2018 Primetime Emmy
& James Beard Award Winner

The Great American Breakfast Porridge

Photo by: Rory Doyle

The Great American Breakfast Porridge

Quick Oats and River Coffee on the Mississippi

Until nearly midday fog hangs over the river, which means we cannot yet paddle on. We can’t see the towboats. So the expedition crew relaxes: journaling, wandering the island, playing guitar. And drinking coffee, of course, brewed up fresh with Mississippi River water.

This stretch of the South has been conquered by agriculture; there’s just a narrow strip of wilderness squeezed between the levees. Out here I always feel cleansed by the solitude.

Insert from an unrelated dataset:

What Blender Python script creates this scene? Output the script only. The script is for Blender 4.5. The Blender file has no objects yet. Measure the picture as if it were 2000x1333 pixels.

I’m on this trip to write a profile of John Ruskey, the preeminent river guide on the thousand southernmost miles of the Mississippi. I’ve heard plenty of talk of his campfire bacon and eggs. But someone on this trip is a vegetarian, and instead of that breakfast we are stuck eating oats.

Oatmeal seems like a breakfast that emerged from the mythic American past. I can imagine Twain eating oat porridge as he steamed past this island. And that is possible, though, as it turns out, oatmeal wasn’t quite the phenomenon then that it is today.

Quaker Oats were first advertised in 1882, late in Twain’s lifetime. They’re often credited as one of the nation’s first pre-packaged, mass-market foods. The company was an innovator: they claim to be have created the first trial-size packages, the first packaged premiums (silverware was included in the box, for ease of eating), and the first to print recipes on packaging. Quick oats, which debuted in 1922, were one of the first convenience foods.

The real boom in oatmeal consumption did not occur until the late 20th century, when the food got a marketing boon: the government endorsed its health benefits. Though nearly every nation has its own breakfast porridge, oatmeal has become an emblem of a certain sliver of American eating: it is still the breakfast of choice for the upwardly mobile, health-conscious go-getter.

Ruskey’s oatmeal consumption seems innocent of all this capitalistic history: atop his bowl he squirts a dab of honey, drops a dollop of chunky peanut butter, and sprinkles a handful of sunflower seeds and dried fruit. I follow his lead. And you know what? Here on our quiet island, it does feel like a perfectly wholesome camp food, another cleansing moment in our fog-soaked morning.